→ **THE EXERCISE**: Only the lines from the first one through the line with "zbl-.001, .002)).build('slide_strip', M['white'], t)" should be printed, exactly as they appear.
___ DATA TO USE ___
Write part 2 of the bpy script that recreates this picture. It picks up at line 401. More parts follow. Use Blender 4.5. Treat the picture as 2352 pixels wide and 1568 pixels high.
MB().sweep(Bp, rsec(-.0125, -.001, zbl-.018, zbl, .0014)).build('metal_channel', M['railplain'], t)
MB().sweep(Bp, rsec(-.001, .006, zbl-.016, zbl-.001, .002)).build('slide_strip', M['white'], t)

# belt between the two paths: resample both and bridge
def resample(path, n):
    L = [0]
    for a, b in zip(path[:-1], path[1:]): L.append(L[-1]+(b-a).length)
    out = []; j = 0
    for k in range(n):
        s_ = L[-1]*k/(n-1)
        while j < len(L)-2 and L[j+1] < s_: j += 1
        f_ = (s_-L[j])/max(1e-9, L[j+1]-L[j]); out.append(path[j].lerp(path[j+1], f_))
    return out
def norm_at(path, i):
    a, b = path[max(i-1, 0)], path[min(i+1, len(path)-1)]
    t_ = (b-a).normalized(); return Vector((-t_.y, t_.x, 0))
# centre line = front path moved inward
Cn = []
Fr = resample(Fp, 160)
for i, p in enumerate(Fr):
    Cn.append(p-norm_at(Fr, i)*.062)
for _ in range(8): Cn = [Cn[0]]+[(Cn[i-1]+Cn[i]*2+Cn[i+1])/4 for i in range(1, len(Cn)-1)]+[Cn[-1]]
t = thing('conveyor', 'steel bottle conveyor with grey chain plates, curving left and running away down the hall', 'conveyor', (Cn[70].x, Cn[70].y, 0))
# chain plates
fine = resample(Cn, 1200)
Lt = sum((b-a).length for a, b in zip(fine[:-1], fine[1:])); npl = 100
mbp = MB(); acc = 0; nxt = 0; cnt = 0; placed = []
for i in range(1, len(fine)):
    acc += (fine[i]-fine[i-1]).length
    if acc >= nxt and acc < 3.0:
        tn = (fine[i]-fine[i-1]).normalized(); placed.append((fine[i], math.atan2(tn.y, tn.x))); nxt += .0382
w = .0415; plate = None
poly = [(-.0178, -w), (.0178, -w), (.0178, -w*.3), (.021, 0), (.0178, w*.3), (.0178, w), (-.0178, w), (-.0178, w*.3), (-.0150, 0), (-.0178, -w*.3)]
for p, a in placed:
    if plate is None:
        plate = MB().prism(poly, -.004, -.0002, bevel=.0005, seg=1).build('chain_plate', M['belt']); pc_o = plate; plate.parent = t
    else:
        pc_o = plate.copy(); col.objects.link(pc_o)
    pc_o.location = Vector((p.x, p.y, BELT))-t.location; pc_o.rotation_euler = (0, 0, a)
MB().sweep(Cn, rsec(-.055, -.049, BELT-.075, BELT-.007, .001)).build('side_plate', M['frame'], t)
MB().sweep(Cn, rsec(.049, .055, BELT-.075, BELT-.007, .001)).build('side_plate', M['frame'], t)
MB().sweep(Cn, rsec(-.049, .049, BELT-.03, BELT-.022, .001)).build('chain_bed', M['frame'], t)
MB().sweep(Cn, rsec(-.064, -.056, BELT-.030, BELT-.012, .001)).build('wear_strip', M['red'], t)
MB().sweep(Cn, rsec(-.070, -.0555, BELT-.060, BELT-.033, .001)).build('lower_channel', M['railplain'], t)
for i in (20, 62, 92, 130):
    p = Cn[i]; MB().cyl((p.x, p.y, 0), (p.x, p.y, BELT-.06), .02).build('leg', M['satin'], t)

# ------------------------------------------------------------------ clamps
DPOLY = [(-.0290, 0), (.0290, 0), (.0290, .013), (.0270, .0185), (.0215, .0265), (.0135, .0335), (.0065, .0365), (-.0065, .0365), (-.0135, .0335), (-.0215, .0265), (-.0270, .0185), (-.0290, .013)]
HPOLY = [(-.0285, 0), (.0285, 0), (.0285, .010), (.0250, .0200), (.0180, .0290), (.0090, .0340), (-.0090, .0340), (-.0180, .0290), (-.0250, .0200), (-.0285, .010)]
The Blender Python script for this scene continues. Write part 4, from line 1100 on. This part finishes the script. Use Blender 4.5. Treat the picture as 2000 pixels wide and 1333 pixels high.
___
→ **EXERCISE RESPONSE**:
Write part 2 of the bpy script that recreates this picture. It picks up at line 401. More parts follow. Use Blender 4.5. Treat the picture as 2352 pixels wide and 1568 pixels high.
MB().sweep(Bp, rsec(-.0125, -.001, zbl-.018, zbl, .0014)).build('metal_channel', M['railplain'], t)
MB().sweep(Bp, rsec(-.001, .006, zbl-.016, zbl-.001, .002)).build('slide_strip', M['white'], t)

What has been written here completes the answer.